WORLD RIGHT NOW: Ivan Vejvoda, IWM's Permanent Fellow hosted by Pavol Demes in Our Studio
Bratislava, March 22 (TABLET.TV) – Pavol Demes is talking to Ivan Vejvoda, a Permanent Fellow of the Institute for Human Sciences (IWM) in Vienna.
Before joining the IWM as a Permanent Fellow in 2017, Ivan Vejvoda was Senior Vice President for Programs at the German Marshall Fund (GMF) of the United States. From 2003 until 2010, he served as Executive Director of GMF’s Balkan Trust for Democracy, a project dedicated to strengthening democratic institutions in South-Eastern Europe. Vejvoda came to GMF in 2003 after distinguished service in the Serbian government as a senior advisor on foreign policy and European integration to Prime Ministers Zoran Djindjic and Zoran Zivkovic. Prior to that, he served as Executive Director of the Belgrade-based Fund for an Open Society from 1998 to 2002. During the mid-1990s, Vejvoda held various academic posts in the United States and the U.K., including at Smith College in Massachusetts and Macalester College in Minnesota, and the University of Sussex in England. Vejvoda was a key figure in the democratic opposition movement in Yugoslavia during the 1990s, and has published widely on the subjects of democratic transition, totalitarianism, and post-war reconstruction in the Balkans. Since 2005 he is a member of ERSTE Foundation’s Advisory Board. Furthermore, he is a member of the Serbian PEN Club and is a board member of U.S. social science journals Constellations and Philosophy and Social Criticism. Vejvoda has been awarded the French National Order of Merit in the rank of Officer and the Order of the Italian Star of Solidarity, second rank (Commendatore). He holds a diploma from the Institut d’Etudes Politiques de Paris and completed postgraduate studies in philosophy at Belgrade University. vejvoda@iwm.at
The Institute for Human Sciences / Institut für die Wissenschaften vom Menschen (IWM) is an independent institute for advanced study in the humanities and social sciences. Since its foundation in 1982, it has promoted intellectual exchange between East and West, between academia and society, and between a variety of disciplines and schools of thought. In this way, the IWM has become a vibrant center of intellectual life in Vienna.
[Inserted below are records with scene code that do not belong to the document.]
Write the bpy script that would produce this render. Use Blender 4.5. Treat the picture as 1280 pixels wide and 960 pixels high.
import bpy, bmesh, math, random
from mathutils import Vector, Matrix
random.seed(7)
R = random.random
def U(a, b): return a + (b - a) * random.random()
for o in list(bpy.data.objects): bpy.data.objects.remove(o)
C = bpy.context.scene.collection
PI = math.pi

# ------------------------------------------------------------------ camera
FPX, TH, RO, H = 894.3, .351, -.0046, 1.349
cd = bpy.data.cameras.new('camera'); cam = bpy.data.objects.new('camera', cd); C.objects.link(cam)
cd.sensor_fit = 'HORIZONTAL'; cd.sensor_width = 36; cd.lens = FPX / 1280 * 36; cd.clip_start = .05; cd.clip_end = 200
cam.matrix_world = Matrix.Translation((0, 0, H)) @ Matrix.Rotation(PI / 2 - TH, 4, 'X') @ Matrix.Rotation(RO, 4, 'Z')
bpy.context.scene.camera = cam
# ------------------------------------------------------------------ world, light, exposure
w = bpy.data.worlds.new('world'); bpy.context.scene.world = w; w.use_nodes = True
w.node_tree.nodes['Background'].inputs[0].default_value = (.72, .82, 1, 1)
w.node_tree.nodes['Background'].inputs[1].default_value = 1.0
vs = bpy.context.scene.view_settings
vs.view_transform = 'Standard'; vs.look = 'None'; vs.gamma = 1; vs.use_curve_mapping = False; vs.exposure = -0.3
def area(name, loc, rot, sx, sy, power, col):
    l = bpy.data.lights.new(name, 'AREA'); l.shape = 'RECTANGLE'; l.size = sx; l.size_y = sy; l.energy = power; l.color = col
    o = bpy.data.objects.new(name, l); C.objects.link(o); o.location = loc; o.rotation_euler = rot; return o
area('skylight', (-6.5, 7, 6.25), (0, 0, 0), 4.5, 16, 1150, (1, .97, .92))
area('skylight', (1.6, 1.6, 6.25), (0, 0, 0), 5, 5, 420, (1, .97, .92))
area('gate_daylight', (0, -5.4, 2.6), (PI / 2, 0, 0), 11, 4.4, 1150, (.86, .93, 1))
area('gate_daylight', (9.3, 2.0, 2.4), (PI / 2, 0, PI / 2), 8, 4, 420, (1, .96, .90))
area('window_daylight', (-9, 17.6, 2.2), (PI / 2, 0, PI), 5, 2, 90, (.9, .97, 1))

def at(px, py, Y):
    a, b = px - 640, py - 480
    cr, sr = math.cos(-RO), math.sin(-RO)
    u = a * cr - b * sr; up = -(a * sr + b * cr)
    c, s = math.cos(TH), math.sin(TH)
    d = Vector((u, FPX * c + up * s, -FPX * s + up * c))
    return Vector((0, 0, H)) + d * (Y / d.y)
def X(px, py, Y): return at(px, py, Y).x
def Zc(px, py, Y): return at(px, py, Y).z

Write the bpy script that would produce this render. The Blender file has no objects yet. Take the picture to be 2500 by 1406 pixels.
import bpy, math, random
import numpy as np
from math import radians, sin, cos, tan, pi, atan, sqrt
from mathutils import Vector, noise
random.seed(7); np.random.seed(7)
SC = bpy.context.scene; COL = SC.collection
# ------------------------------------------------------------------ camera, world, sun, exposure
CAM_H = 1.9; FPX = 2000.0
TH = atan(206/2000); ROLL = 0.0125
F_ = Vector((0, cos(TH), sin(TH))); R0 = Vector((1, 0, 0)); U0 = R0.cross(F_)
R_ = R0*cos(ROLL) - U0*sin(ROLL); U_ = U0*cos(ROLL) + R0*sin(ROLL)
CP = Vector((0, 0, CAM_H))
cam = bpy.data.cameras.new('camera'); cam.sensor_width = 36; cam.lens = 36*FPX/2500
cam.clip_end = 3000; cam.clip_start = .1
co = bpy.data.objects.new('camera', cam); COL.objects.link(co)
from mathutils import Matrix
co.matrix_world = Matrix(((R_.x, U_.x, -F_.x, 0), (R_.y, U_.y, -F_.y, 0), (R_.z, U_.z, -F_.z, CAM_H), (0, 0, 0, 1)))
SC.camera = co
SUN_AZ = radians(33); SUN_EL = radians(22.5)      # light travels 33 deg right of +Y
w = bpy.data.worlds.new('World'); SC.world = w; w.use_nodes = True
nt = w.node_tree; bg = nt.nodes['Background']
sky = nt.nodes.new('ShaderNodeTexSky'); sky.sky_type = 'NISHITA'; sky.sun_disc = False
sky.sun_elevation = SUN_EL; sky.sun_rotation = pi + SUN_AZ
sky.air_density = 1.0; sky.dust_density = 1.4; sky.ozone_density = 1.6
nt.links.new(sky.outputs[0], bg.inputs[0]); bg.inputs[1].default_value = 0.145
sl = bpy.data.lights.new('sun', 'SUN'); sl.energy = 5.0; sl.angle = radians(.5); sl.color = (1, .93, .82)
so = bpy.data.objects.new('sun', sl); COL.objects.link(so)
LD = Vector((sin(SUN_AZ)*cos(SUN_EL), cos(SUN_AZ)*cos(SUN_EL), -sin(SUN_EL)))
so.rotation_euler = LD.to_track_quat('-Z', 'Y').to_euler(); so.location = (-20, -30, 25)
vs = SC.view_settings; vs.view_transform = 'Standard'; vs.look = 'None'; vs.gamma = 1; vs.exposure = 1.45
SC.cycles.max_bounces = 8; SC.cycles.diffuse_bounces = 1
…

In the early days, the Institute primarily sought to reintegrate the ideas and experiences of Eastern Europe into Western debates following decades of isolation. This goal remains of crucial importance even more than 25 years after the fall of the Iron Curtain, as old and new boundaries between East and West continue to shape beliefs, attitudes and institutions. Under Shalini Randeria, who took over as IWM Rector in 2015, the Institute is now expanding its geographical purview to include not only Central and Eastern Europe and North America, but also Asia and the Global South.
Looking beyond the confines of the academic world, the Institute is committed to broaching new and often contested topics of societal relevance, thus contributing to debates on a wide range of political, social, economic, and cultural issues. Accordingly, research at the IWM is closely related to the challenges confronting decision-makers and society at large. As a result, the Institute’s work has an intellectual as well as a practical dimension: Research activities are designed to provide an impetus for policy-oriented programs and vice versa.
The IWM is an open community of scholars that consists of Permanent Fellows, Visiting Fellows and Junior Visiting Fellows. It hosts about 100 fellows and guests every year, including academics as well as journalists and translators from all over the world. They work on projects of their own choice within the Institute’s research focuses.